We do have, however, brief newspaper accounts of Mother Wright’s visit to Glasgow. On July 5, 1932, the Glasgow Herald reported that Wright arrived by train at the city’s Queen Street Station on July 4, where she was met by a large number of unemployed men. She proceeded to Springburn at the head of that procession accompanied by the flute band that included my father. On the evening of July 4, she addressed three well-attended open air meetings at Springburn, Gorbals, and Bridgetown, all neighbourhoods in the city. At each of these meetings resolutions were passed urging the release of her boys, Roy and Andy. According to this newspaper account Wright remained in the city for fewer than 24 hours. She left on July 5 for Manchester.
The Daily Worker on July 7, 1932, published The Bulletin photo and described her arrival in Manchester. According to the article, Wright was given “the same splendid reception” that greeted her in Glasgow. She was met at the Manchester station by workers with banners and posters which read “Stop the Legal Lynching,” she was introduced by local labour leader, Len Wincott. Later that evening she spoke to an overflow audience at All Saints Hall and then to another group at the gates of Alexander Park. The Daily Worker noted that a collection was taken for the Scottsboro Boys’ legal fees and the International Labour Defence, the group sponsoring Wright’s trip, recruited new members because of her speeches.
Wright was scheduled to speak in Dublin, Ireland after her Manchester visit but she never arrived in the city. She was banned from the country by Irish Prime Minister Eamon de Valera. She had been welcomed in Scotland, visiting Kirkcaldy and Lockerbie as well as Glasgow while in Scotland during her 10 day stay in Britain.
All this was done by a 42-year-old widow who had been a domestic servant in her home town of Chattanooga, and who travelled little in the United States, much less undertaking a voyage abroad, and who had no real experience in public speaking. The campaign was a success in as much as the Scottsboro Boys were spared execution but Ada’s youngest son, Roy, served 6 years in prison and Andy was not released until 1950.
My two year quest to find the identity of Ada Wright is a miniscule part of a much bigger and highly significant, if not entirely happy, story.
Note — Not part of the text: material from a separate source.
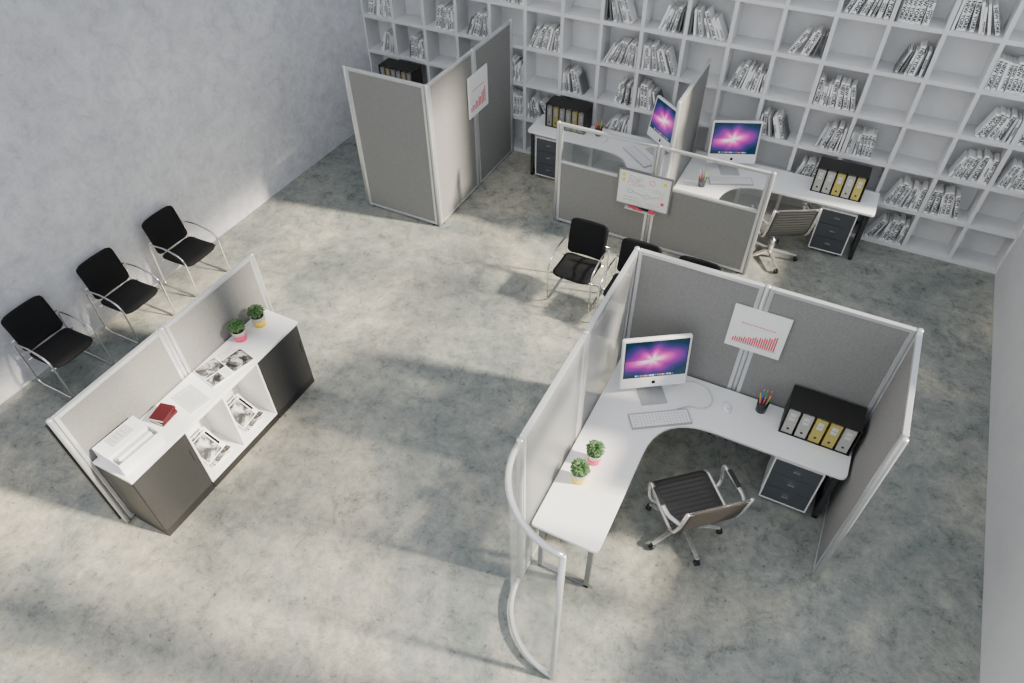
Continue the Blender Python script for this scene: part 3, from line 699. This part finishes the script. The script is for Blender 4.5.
obj("lid",MB().box(-w+.006,.02,-l+.006,l-.006,hh-.012,hh,'plastic'),ot,label="closed white lid")
for i in range(5):
    m=MB(); m.box(0,.02,-.16,.16,0,.10+.012*(i%3),['cov1','cov2','cov1','cov3','cov2'][i]); m.box(.002,.018,-.158,.158,.10+.012*(i%3),.101+.012*(i%3),'pages')
    o=obj("notebook",m); o.location=(-4.44+.035+i*.0245,1.60,CT+.008); o.rotation_euler=(0,0,R(-4)); tag(o,"thin notebook standing in the white organizer box","notebook","notebooks in the organizer")
m=MB(); m.box(-.06,.06,-.1,.1,0,.008,'cov2')
for i in range(4): m.box(-.045,.04-.02*(i%2),-.07+.035*i,-.065+.035*i,.008,.0086,'greyink')
o=obj("paper_stack",m); o.location=(-4.52,1.61,CT+.1405); o.rotation_euler=(0,0,R(-4)); tag(o,"small stack of printed paper on the organizer lid","paper")
# ------------------------------------------------------------------ lights and world
sd=bpy.data.lights.new("sun",'SUN'); sd.energy=15; sd.angle=R(4); sd.color=(1,.89,.71)
so=bpy.data.objects.new("sun",sd); COL.objects.link(so); so.location=(9,3,9)
so.rotation_euler=Vector((-1,-.22,-.68)).to_track_quat('-Z','Y').to_euler()
wd=bpy.data.worlds.new("world"); bpy.context.scene.world=wd; wd.use_nodes=True
bg=wd.node_tree.nodes["Background"]; bg.inputs[0].default_value=(.86,.925,1,1); bg.inputs[1].default_value=1.4
# ------------------------------------------------------------------ camera
VY=Vector((507,-717,695)).normalized(); D=Vector((8,679,695)).normalized()
Y=(VY-VY.dot(D)*D).normalized(); X=Y.cross(-D).normalized()
if X.x<0: X=-X
rt=Vector((X[0],Y[0],-D[0])); up=-Vector((X[1],Y[1],-D[1])); bk=-Vector((X[2],Y[2],-D[2]))
mm=Matrix((rt,up,bk)).transposed().to_4x4(); mm.translation=(0,0,H)
cd=bpy.data.cameras.new("camera"); cd.sensor_width=36; cd.lens=695/1024*36
co=bpy.data.objects.new("camera",cd); COL.objects.link(co); co.matrix_world=mm
bpy.context.scene.camera=co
In doing so, I hope to shine a small light into a corner of working class history. This is the story of one mother’s brave and determined fight against injustice and her willingness to put herself on an international public stage to speak on their behalf with no language other than her own native Tennessee dialect in foreign countries. It is also a story linked to wider and bigger political and racial issues in the decade leading up to World War II. I find it touching that a poor woman from a railway town in Tennessee was so warmly welcomed by the poor people in a railway town in Scotland—Springburn, Glasgow.
My father had 46 years of service with the Railway at St. Rollox Works, Springburn, Glasgow. Like many others during the Depression, he was made redundant on March 1931, the same month that the Scottsboro boys were arrested. Like most other ordinary folk, his history was not recorded. He was not a major player on life’s stage, but at age 24 he witnessed a significant piece of history. He and the rest of the band played a tune, silent to us now, for the arrival of Ada Wright in Glasgow. Ada was an ordinary working woman in Alabama but with her purposeful feet planted firmly on a Glasgow Street, she was a strong presence that day in the summer of 1932. She should not be forgotten.
*A longer version of this article appeared in History Scotland, Vol. 11 (July/August 2011), p. 50. This article has been displayed at the Scottsboro Museum in Alabama.